▶ **Exercise description**
Write out, word for word, every line from the first one through the line that holds "COL=scn.collection", and nothing else; skip the pictures.

▶ **Material provided**
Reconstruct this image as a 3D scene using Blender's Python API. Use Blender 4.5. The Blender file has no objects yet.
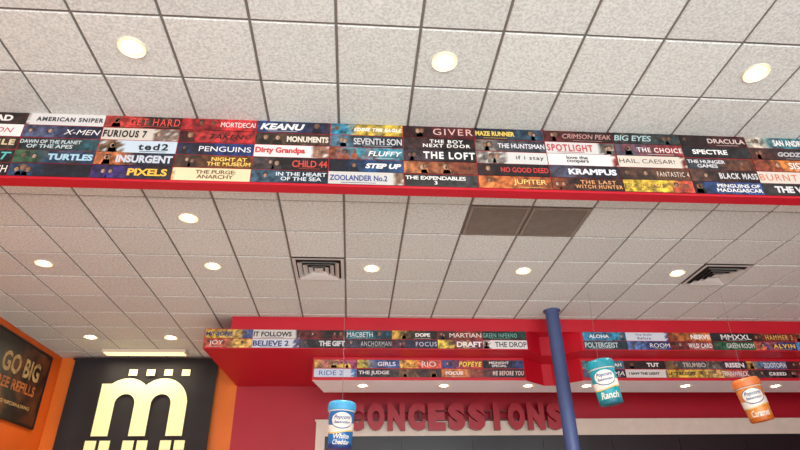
import bpy, math, random
from mathutils import Vector, Matrix
random.seed(11)
scn=bpy.context.scene
scn.view_settings.view_transform='Standard'
COL=scn.collection

def lin(c):
    return tuple((v/255/12.92 if v/255<=0.04045 else ((v/255+0.055)/1.055)**2.4) for v in c)
def new_mat(name,rgb=(200,200,200),rough=0.6,metal=0.0,emit=0.0,noise=0.0,nscale=8.0,bump=0.0,bscale=60.0,emit_rgb=None):
    m=bpy.data.materials.new(name); m.use_nodes=True
    nt=m.node_tree; b=nt.nodes['Principled BSDF']
    c=lin(rgb)
    b.inputs['Roughness'].default_value=rough; b.inputs['Metallic'].default_value=metal
    b.inputs['Base Color'].default_value=(*c,1)
    tc=nt.nodes.new('ShaderNodeTexCoord')
    if noise>0:
        n=nt.nodes.new('ShaderNodeTexNoise'); n.inputs['Scale'].default_value=nscale; n.inputs['Detail'].default_value=4
        nt.links.new(tc.outputs['Object'],n.inputs['Vector'])
        r=nt.nodes.new('ShaderNodeMapRange'); r.inputs[1].default_value=0.3; r.inputs[2].default_value=0.7
        r.inputs[3].default_value=1-noise; r.inputs[4].default_value=1+noise
        nt.links.new(n.outputs['Fac'],r.inputs[0])
        mx=nt.nodes.new('ShaderNodeVectorMath'); mx.operation='SCALE'; mx.inputs[0].default_value=c
        nt.links.new(r.outputs[0],mx.inputs['Scale']); nt.links.new(mx.outputs[0],b.inputs['Base Color'])
    if emit>0:
        b.inputs['Emission Color'].default_value=(*(lin(emit_rgb) if emit_rgb else c),1)
        b.inputs['Emission Strength'].default_value=emit
    return m

class MB:
    """mesh builder: verts, faces, material index, optional colour per face-corner"""
    def __init__(s): s.v=[]; s.f=[]; s.m=[]; s.c=[]
    def face(s,pts,mat=0,col=None):
        i=len(s.v); s.v+= [tuple(p) for p in pts]; s.f.append(tuple(range(i,i+len(pts)))); s.m.append(mat)
        if col is None: col=(1,1,1,1)
        s.c.append(col if isinstance(col,list) else [col]*len(pts))
    def box(s,x0,x1,y0,y1,z0,z1,mat=0,col=None,mats=None):
        i=len(s.v)
        s.v+=[(x0,y0,z0),(x1,y0,z0),(x1,y1,z0),(x0,y1,z0),(x0,y0,z1),(x1,y0,z1),(x1,y1,z1),(x0,y1,z1)]
        fs=[(0,3,2,1),(4,5,6,7),(0,1,5,4),(2,3,7,6),(1,2,6,5),(3,0,4,7)] # bottom top front back right left
        for k,q in enumerate(fs):
            s.f.append(tuple(i+a for a in q)); s.m.append(mats[k] if mats else mat); s.c.append([(1,1,1,1) if col is None else col]*4)
    def prism(s,pts,z0,z1,mside=0,mbot=0,mtop=0):
        i=len(s.v); n=len(pts)
        s.v+=[(p[0],p[1],z0) for p in pts]+[(p[0],p[1],z1) for p in pts]
        s.f.append(tuple(i+k for k in reversed(range(n)))); s.m.append(mbot); s.c.append([(1,1,1,1)]*n)
        s.f.append(tuple(i+n+k for k in range(n))); s.m.append(mtop); s.c.append([(1,1,1,1)]*n)
        for k in range(n):
            l=(k+1)%n
            s.f.append((i+k,i+l,i+n+l,i+n+k)); s.m.append(mside); s.c.append([(1,1,1,1)]*4)
    def lathe(s,prof,cx=0,cy=0,n=32,mats=None,capb=True,capt=True):
        i=len(s.v)
        for (r,z) in prof:
            for k in range(n):
                a=2*math.pi*k/n; s.v.append((cx+r*math.cos(a),cy+r*math.sin(a),z))
        for j in range(len(prof)-1):
            for k in range(n):
                l=(k+1)%n
                s.f.append((i+j*n+k,i+j*n+l,i+(j+1)*n+l,i+(j+1)*n+k)); s.m.append(mats[j] if mats else 0); s.c.append([(1,1,1,1)]*4)
        if capb: s.f.append(tuple(i+k for k in reversed(range(n)))); s.m.append(mats[0] if mats else 0); s.c.append([(1,1,1,1)]*n)
        if capt:
            b=i+(len(prof)-1)*n; s.f.append(tuple(b+k for k in range(n))); s.m.append(mats[-1] if mats else 0); s.c.append([(1,1,1,1)]*n)
    def add_mesh(s,vs,fs,mat=0,col=(1,1,1,1)):
        i=len(s.v); s.v+=[tuple(p) for p in vs]
        for q in fs: s.f.append(tuple(i+a for a in q)); s.m.append(mat); s.c.append([col]*len(q))
    def build(s,name,mats,parent=None,smooth=False,colors=False,loc=None):
        me=bpy.data.meshes.new(name); me.from_pydata(s.v,[],s.f)
        for m in mats: me.materials.append(m)
        me.polygons.foreach_set('material_index',s.m)
        if smooth: me.polygons.foreach_set('use_smooth',[True]*len(s.f))
        if colors:
            at=me.color_attributes.new('Col','FLOAT_COLOR','CORNER')
            flat=[]
            for cs in s.c:
                for c in cs: flat+=list(c)
            at.data.foreach_set('color',flat)
        me.update()
        o=bpy.data.objects.new(name,me); COL.objects.link(o)
        if parent: o.parent=parent
        if loc: o.location=loc
        return o

def empty(name,loc=(0,0,0)):
    o=bpy.data.objects.new(name,None); o.location=loc; o.empty_display_size=0.1; COL.objects.link(o); return o

_tc={}
def text_geo(body,bold=0.015,extrude=0.0,shear=0.0,space=1.0):
    key=(body,bold,extrude,shear,space)
    if key in _tc: return _tc[key]
    cu=bpy.data.curves.new('t','FONT'); cu.body=body; cu.size=1; cu.offset=bold; cu.extrude=extrude; cu.resolution_u=3; cu.shear=shear
    cu.space_character=space
    cu.align_x='CENTER'
    o=bpy.data.objects.new('t',cu); COL.objects.link(o)
    dg=bpy.context.evaluated_depsgraph_get(); dg.update()
    me=bpy.data.meshes.new_from_object(o.evaluated_get(dg))
    vs=[v.co.copy() for v in me.vertices]; fs=[tuple(p.vertices) for p in me.polygons]
    bpy.data.objects.remove(o); bpy.data.curves.remove(cu); bpy.data.meshes.remove(me)
    if vs:
        x0=min(v.x for v in vs);x1=max(v.x for v in vs);y0=min(v.y for v in vs);y1=max(v.y for v in vs)
    else: x0=y0=0;x1=y1=1
    _tc[key]=(vs,fs,x0,x1,y0,y1); return _tc[key]
def text_fit(body,cx,cy,w,h,bold=0.015,extrude=0.0,force=False,shear=0.0,space=1.0):
    """returns 2D(+z) verts fit in box centred on cx,cy"""
    vs,fs,x0,x1,y0,y1=text_geo(body,bold,extrude,shear,space)
    sx=w/(x1-x0); sy=h/(y1-y0)
    if not force:
        sx=min(sx,sy*1.25); sy=min(sy,sx*1.7)
    return [Vector(((v.x-(x0+x1)/2)*sx+cx,(v.y-(y0+y1)/2)*sy+cy,v.z)) for v in vs],fs

# ------------------------------------------------------------------ materials
RED=new_mat('red_paint',(190,6,34),0.5,noise=0.05,nscale=2)
REDW=new_mat('red_wall_paint',(168,10,36),0.5,noise=0.06,nscale=2)
ORANGE=new_mat('orange_paint',(220,112,26),0.55,noise=0.07,nscale=1.5)
ORANGED=new_mat('orange_side_paint',(210,92,18),0.55,noise=0.07,nscale=1.5)
WHITEP=new_mat('white_soffit_paint',(238,236,238),0.6)
CREAM=new_mat('cream_panel',(215,206,190),0.5,noise=0.04)
BLACKM=new_mat('menu_board_black',(14,15,20),0.35)
TBAR=new_mat('shaded_ceiling_grid',(112,106,100),0.6)  # grid colour darkened to stand for shadow in the gaps between tiles
DARK=new_mat('duct_dark',(38,33,30),0.9)
METW=new_mat('diffuser_white_metal',(200,198,192),0.4)
TAN=new_mat('grille_tan_metal',(134,124,112),0.6,noise=0.1)
TRIM=new_mat('downlight_trim',(226,214,190),0.4)
BULB=new_mat('downlight_lens',(255,244,214),0.4,emit=16,emit_rgb=(255,248,228))
GLOW=new_mat('downlight_halo',(255,228,170),0.3,emit=0.85,emit_rgb=(255,226,164))  # self-lit warm ring imitating the halo around each lens
POLE=new_mat('blue_pole_paint',(66,84,128),0.4,noise=0.05)
STR=new_mat('hanging_string',(120,118,116),0.7)

def tile_mat():
    m=bpy.data.materials.new('acoustic_tile'); m.use_nodes=True; nt=m.node_tree; b=nt.nodes['Principled BSDF']
    b.inputs['Roughness'].default_value=0.9
    N=nt.nodes.new; L=nt.links.new
    tc=N('ShaderNodeTexCoord'); geo=N('ShaderNodeNewGeometry')
    n1=N('ShaderNodeTexNoise'); n1.inputs['Scale'].default_value=48; n1.inputs['Detail'].default_value=4; n1.inputs['Roughness'].default_value=0.7
    L(tc.outputs['Object'],n1.inputs['Vector'])
    r1=N('ShaderNodeMapRange'); r1.inputs[1].default_value=0.36; r1.inputs[2].default_value=0.6; r1.inputs[3].default_value=0.72; r1.inputs[4].default_value=1.04
    L(n1.outputs['Fac'],r1.inputs[0])
    r2=N('ShaderNodeMapRange'); r2.inputs[3].default_value=0.94; r2.inputs[4].default_value=1.04
    L(geo.outputs['Random Per Island'],r2.inputs[0])
    mu=N('ShaderNodeMath'); mu.operation='MULTIPLY'; L(r1.outputs[0],mu.inputs[0]); L(r2.outputs[0],mu.inputs[1])
    sc=N('ShaderNodeVectorMath'); sc.operation='SCALE'; sc.inputs[0].default_value=lin((217,222,216))
    L(mu.outputs[0],sc.inputs['Scale']); L(sc.outputs[0],b.inputs['Base Color'])
    bp=N('ShaderNodeBump'); bp.inputs['Strength'].default_value=0.5; bp.inputs['Distance'].default_value=0.006
    L(n1.outputs['Fac'],bp.inputs['Height']); L(bp.outputs[0],b.inputs['Normal'])
    return m
TILE=tile_mat()

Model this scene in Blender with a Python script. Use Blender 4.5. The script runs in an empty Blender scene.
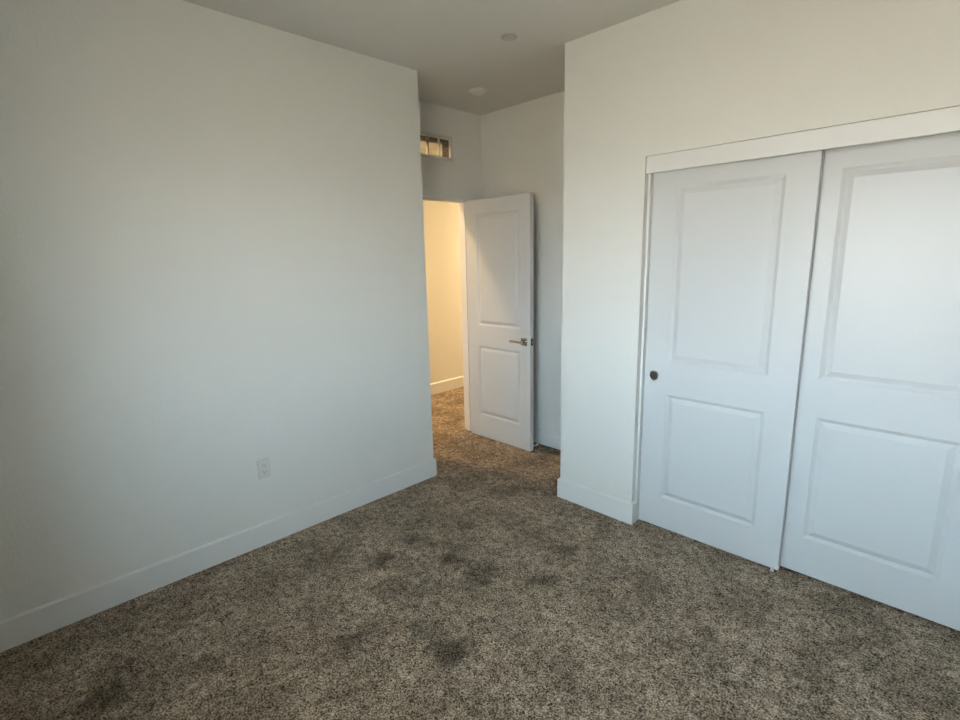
import bpy, bmesh, math, random
from mathutils import Matrix, Vector

random.seed(4)
C = bpy.context.scene.collection
scene = bpy.context.scene

# ------------------------------------------------------------------ camera
RIGHT = Vector((0.70673221, 0.70717134, -0.02093481))
UP = Vector((-0.12597815, 0.15490741, 0.97986387))
FWD = Vector((-0.69617461, 0.68986403, -0.19856619))
cd = bpy.data.cameras.new('camera')
cam = bpy.data.objects.new('camera', cd)
C.objects.link(cam)
cam.matrix_world = Matrix(((RIGHT.x, UP.x, -FWD.x, 2.7577), (RIGHT.y, UP.y, -FWD.y, 0.6702),
                           (RIGHT.z, UP.z, -FWD.z, 1.5782), (0, 0, 0, 1)))
cd.sensor_fit = 'HORIZONTAL'
cd.sensor_width = 36.0
cd.lens = 509.65 * 36.0 / 960.0
cd.clip_start = 0.02
scene.camera = cam

# ------------------------------------------------------------------ world (hazy blue sky over sunlit warm ground)
SKY = (0.60, 0.82, 1.0, 1)
GROUND = (1.0, 0.91, 0.74, 1)
world = bpy.data.worlds.new('daylight')
scene.world = world
world.use_nodes = True
wt = world.node_tree
bgn = wt.nodes['Background']
tc = wt.nodes.new('ShaderNodeTexCoord')
sx = wt.nodes.new('ShaderNodeSeparateXYZ')
rp = wt.nodes.new('ShaderNodeValToRGB')
wt.links.new(tc.outputs['Generated'], sx.inputs[0])
mr = wt.nodes.new('ShaderNodeMapRange')
mr.inputs['From Min'].default_value = -1
mr.inputs['From Max'].default_value = 1
wt.links.new(sx.outputs['Z'], mr.inputs['Value'])
wt.links.new(mr.outputs['Result'], rp.inputs['Fac'])
e = rp.color_ramp.elements
e[0].position = 0.0; e[0].color = [c * 0.22 for c in GROUND[:3]] + [1]
e[1].position = 1.0; e[1].color = [c * 0.75 for c in SKY[:3]] + [1]
for pos, col, k in ((0.40, GROUND, 0.44), (0.475, (0.98, 0.94, 0.86), 0.62), (0.52, (0.88, 0.96, 1.0), 1.0), (0.60, SKY, 1.0), (0.74, SKY, 0.95)):
    n = e.new(pos); n.color = [c * k for c in col[:3]] + [1]
wt.links.new(rp.outputs['Color'], bgn.inputs['Color'])
bgn.inputs['Strength'].default_value = 28.5

YB = 0.40                                         # room face of the window wall
WX0, WX1, WZ0, WZ1 = 1.50, 2.76, 0.85, 2.14       # window opening in the wall behind the camera
pd = bpy.data.lights.new('window_portal', 'AREA')
pd.shape = 'RECTANGLE'; pd.size = WX1 - WX0; pd.size_y = WZ1 - WZ0
pd.cycles.is_portal = True
po = bpy.data.objects.new('window_portal', pd); C.objects.link(po)
po.location = ((WX0 + WX1) / 2, YB - 0.165, (WZ0 + WZ1) / 2)
po.rotation_euler = (math.radians(90), 0, math.radians(180))

scene.view_settings.view_transform = 'Standard'
scene.view_settings.look = 'None'
scene.view_settings.gamma = 1.0
scene.view_settings.use_curve_mapping = False
scene.view_settings.exposure = 0.0

H = 2.74                                           # ceiling height

# ------------------------------------------------------------------ materials
def new_mat(name, color, rough=0.6, metallic=0.0, spec=0.5):
    m = bpy.data.materials.new(name); m.use_nodes = True
    b = m.node_tree.nodes['Principled BSDF']
    b.inputs['Base Color'].default_value = (*color, 1)
    b.inputs['Roughness'].default_value = rough
    b.inputs['Metallic'].default_value = metallic
    b.inputs['Specular IOR Level'].default_value = spec
    return m

def bumped(name, color, rough, scale, dist, strength=1.0, stretch=(1, 1, 1), spec=0.5, detail=3.0):
    m = new_mat(name, color, rough, 0, spec)
    nt = m.node_tree; b = nt.nodes['Principled BSDF']
    t = nt.nodes.new('ShaderNodeTexCoord'); mp = nt.nodes.new('ShaderNodeMapping')
    mp.inputs['Scale'].default_value = stretch
    nz = nt.nodes.new('ShaderNodeTexNoise'); nz.inputs['Scale'].default_value = scale
    nz.inputs['Detail'].default_value = detail
    bp = nt.nodes.new('ShaderNodeBump'); bp.inputs['Distance'].default_value = dist
    bp.inputs['Strength'].default_value = strength
    nt.links.new(t.outputs['Object'], mp.inputs['Vector'])
    nt.links.new(mp.outputs['Vector'], nz.inputs['Vector'])
    nt.links.new(nz.outputs['Fac'], bp.inputs['Height'])
    nt.links.new(bp.outputs['Normal'], b.inputs['Normal'])
    return m

M_wall = bumped('painted_wall', (0.735, 0.725, 0.680), 0.60, 95, 0.0013, spec=0.35)
M_ceil = bumped('painted_ceiling', (0.66, 0.645, 0.605), 0.85, 80, 0.0012, spec=0.2)
M_hallwall = M_wall
M_trim = new_mat('white_trim_paint', (0.735, 0.73, 0.71), 0.38)
M_door = bumped('white_door_paint', (0.62, 0.625, 0.62), 0.29, 60, 0.0004, stretch=(3.0, 3.0, 0.35), spec=0.22, detail=5)
M_plastic = new_mat('white_plastic', (0.70, 0.69, 0.65), 0.35)
M_dark = new_mat('dark_slot', (0.02, 0.02, 0.02), 0.6)
M_chrome = new_mat('polished_chrome', (0.62, 0.61, 0.60), 0.14, 1.0)
M_nickel = new_mat('satin_nickel', (0.74, 0.72, 0.69), 0.36, 1.0)
M_plate = new_mat('outlet_plastic', (0.655, 0.635, 0.60), 0.3)
M_rubber = new_mat('white_rubber', (0.85, 0.85, 0.83), 0.5)
M_vent = new_mat('vent_enamel', (0.62, 0.60, 0.55), 0.55)
M_cavity_shade = new_mat('cavity_shade', (0.10, 0.085, 0.07), 0.9)  # vent lining: shade inside the hole put into a dark colour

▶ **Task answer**
Reconstruct this image as a 3D scene using Blender's Python API. Use Blender 4.5. The Blender file has no objects yet.
import bpy, math, random
from mathutils import Vector, Matrix
random.seed(11)
scn=bpy.context.scene
scn.view_settings.view_transform='Standard'
COL=scn.collection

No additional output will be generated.